Eve Merriam, NCTE Award-winning poet
Introduction: Eve Merriam won the NCTE Award for Excellence in Poetry for Children in 1981. She has written many books for children. The poem I have selected to share is taken from, A Jar of Tiny Stars: Poems by NCTE Award-winning Poets.

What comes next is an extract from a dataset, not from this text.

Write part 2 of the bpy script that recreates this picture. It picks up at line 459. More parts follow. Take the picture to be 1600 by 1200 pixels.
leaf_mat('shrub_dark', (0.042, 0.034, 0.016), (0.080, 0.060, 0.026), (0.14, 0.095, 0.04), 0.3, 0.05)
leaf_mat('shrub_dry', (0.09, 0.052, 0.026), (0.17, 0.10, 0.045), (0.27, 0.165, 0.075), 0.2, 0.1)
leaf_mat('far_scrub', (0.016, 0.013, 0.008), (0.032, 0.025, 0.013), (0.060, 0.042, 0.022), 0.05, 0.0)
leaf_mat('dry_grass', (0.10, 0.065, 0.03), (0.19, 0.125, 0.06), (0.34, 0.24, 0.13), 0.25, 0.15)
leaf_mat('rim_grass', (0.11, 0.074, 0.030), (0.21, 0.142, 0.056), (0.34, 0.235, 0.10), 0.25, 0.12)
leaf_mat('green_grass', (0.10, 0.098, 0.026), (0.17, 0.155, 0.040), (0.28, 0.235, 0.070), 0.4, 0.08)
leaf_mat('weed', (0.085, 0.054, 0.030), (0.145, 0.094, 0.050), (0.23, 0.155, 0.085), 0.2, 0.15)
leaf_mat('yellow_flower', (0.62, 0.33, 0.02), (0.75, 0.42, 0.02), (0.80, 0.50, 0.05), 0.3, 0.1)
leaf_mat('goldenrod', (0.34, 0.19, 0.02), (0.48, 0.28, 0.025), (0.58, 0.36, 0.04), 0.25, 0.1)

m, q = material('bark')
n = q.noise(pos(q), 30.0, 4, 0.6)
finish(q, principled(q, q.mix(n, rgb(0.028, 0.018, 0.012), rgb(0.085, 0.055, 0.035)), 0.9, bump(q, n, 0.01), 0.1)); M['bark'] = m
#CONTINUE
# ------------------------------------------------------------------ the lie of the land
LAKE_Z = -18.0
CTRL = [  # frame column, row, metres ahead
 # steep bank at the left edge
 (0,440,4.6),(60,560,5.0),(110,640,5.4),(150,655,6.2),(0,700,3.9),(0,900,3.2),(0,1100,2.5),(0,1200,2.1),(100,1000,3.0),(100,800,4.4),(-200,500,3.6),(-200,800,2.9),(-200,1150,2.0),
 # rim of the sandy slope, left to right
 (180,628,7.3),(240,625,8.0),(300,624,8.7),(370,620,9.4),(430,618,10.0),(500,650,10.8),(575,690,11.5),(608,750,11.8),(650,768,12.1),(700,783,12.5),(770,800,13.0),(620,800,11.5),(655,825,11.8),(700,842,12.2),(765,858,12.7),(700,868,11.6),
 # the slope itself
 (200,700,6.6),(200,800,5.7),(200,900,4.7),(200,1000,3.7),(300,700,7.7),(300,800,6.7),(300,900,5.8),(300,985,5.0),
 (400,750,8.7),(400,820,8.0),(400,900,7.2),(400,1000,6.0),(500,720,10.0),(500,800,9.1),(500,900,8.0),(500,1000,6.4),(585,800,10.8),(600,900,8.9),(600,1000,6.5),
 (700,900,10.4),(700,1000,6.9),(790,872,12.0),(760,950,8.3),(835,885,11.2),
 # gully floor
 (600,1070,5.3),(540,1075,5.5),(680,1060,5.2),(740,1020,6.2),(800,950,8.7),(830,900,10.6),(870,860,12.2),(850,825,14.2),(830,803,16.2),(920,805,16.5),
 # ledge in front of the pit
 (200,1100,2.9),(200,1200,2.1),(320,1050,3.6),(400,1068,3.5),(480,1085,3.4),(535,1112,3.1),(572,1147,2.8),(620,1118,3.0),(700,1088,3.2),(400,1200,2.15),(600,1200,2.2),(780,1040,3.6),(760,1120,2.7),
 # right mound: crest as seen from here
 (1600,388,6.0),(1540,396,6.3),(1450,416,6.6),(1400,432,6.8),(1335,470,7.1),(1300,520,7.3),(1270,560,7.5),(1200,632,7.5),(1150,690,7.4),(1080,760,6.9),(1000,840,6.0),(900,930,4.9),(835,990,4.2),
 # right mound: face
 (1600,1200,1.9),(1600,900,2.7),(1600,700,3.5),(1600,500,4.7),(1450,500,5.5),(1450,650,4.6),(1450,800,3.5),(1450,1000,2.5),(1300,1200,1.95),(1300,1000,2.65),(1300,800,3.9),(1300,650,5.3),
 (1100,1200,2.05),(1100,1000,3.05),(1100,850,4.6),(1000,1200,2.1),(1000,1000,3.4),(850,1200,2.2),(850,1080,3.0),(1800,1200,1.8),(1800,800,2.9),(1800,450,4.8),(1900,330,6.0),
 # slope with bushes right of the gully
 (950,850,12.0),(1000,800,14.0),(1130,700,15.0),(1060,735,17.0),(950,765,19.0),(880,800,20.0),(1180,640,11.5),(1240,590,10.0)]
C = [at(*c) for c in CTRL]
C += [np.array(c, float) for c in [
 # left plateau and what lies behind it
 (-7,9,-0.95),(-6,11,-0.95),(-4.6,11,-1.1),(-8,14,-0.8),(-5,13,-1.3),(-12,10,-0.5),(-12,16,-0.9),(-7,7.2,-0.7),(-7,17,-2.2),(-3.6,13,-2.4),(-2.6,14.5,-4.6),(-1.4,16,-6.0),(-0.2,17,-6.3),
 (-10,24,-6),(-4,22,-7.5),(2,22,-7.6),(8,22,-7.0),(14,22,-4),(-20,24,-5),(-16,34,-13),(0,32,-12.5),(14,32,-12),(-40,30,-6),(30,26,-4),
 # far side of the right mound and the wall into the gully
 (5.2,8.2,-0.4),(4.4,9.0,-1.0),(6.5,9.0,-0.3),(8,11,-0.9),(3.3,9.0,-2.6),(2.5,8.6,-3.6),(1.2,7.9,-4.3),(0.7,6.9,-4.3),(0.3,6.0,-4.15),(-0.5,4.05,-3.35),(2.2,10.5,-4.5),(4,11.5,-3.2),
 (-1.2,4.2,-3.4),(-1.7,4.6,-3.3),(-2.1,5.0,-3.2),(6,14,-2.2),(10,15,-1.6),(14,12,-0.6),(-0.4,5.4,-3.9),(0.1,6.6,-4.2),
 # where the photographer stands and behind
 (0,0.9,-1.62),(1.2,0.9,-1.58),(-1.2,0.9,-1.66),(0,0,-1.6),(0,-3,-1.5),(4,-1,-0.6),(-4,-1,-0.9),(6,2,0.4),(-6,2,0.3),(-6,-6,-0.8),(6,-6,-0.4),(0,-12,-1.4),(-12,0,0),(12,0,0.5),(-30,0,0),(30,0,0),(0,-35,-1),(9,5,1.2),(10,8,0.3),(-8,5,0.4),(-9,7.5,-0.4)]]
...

To prepare the students for the imagery in the poem, bring an apple and orange to show them as a way to access prior knowledge about terms such as core, seeds, rind and pit.
HOW TO EAT A POEM
Don't be polite.
Bite in.
Pick it up with your fingers
and lick the juice
that may run down your chin.
It is ready and ripe now,
whenever you are.
You do not need a knife
or fork
or spoon
or plate
or napkin
or tablecloth.
For there is no core
or stem
or rind
or pit
or seed
or skin
to throw away.
Cullinan, Bernice, editor. 1996. "Hot to Eat a Poem" from A Jar of Tiny Stars: Poems by NCTE Award-Winning Poets. Pennsylvania: Wordsong, p.34. ISBN-13: 978-1-56397-087-0
Extension: Read this poem again and have the children use hand motions to act out "eating the poem." Ask the children to talk about how hearing this poem and acting out this poem makes them feel. Invite students to write their own poem describing a similar action, such as how to eat a taco or how to eat spaghetti. See what kind of words students use to describe something as typical as eating. Have students share their poems.
Books by Eve Merriam:
Chortles: New and Selected Wordplay Poems. Illus. Sheila Hamanaka. Morrow, 1989.
It Doesn't Always Have to Rhyme. Antheneum, 1964.
Poem for a Pickle: Funnybone Verses. Illus. Sheila Hamanaka. Morrow. 1989.
You be Good and I'll be Night: Jump-on-the-Bed Poems. Illus. Karen Lee Schmidt. Morrow. 1988.